The Stability and Electronic Structure of Cu(200)/AuCu(200) Interface: An Insight from First-Principle Calculation

Abstract

AuCu phase had a significant effect on the bonding strength of Au80Sn20 alloy and Cu substrate. The formation of the AuCu(200)/Cu(200) interface significantly improves the shear strength of solder joints. Therefore, it is particularly important to analyze the strengthening mechanism of the AuCu phase in the Cu matrix. The atomic structure, interfacial stability, and interfacial bonding properties of the Cu(200)/AuCu(200) interface were investigated using first-principle calculation. The layer spacing convergence results show that seven layers of Cu(200) surface and seven layers of AuCu(200) surface are enough thick to be chosen for the interface model. The calculation shows that the surface energies are 1.463 J/m2 and 1.081 J/m2 for AuCu(200) surface and Cu(200) surface, respectively.

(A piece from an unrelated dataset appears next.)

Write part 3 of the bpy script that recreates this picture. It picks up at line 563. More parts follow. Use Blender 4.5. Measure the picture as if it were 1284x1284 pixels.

Four interface combinations of Top sit, Long bridge, Short bridge, and Hollow were investigated by considering four stacking methods of AuCu(200). It is shown that the interfacial configuration of the Long bridge is the most stable and favorable structure, which has the largest adhesion work, the smallest interfacial energy, and the smallest interfacial spacing. The density of states and electron difference density were calculated for the four interfacial configurations, and the results showed that the main bonding mode of the Long bridge interface is composed of both Cu-Cu covalent bonds and Au-Cu covalent bonds.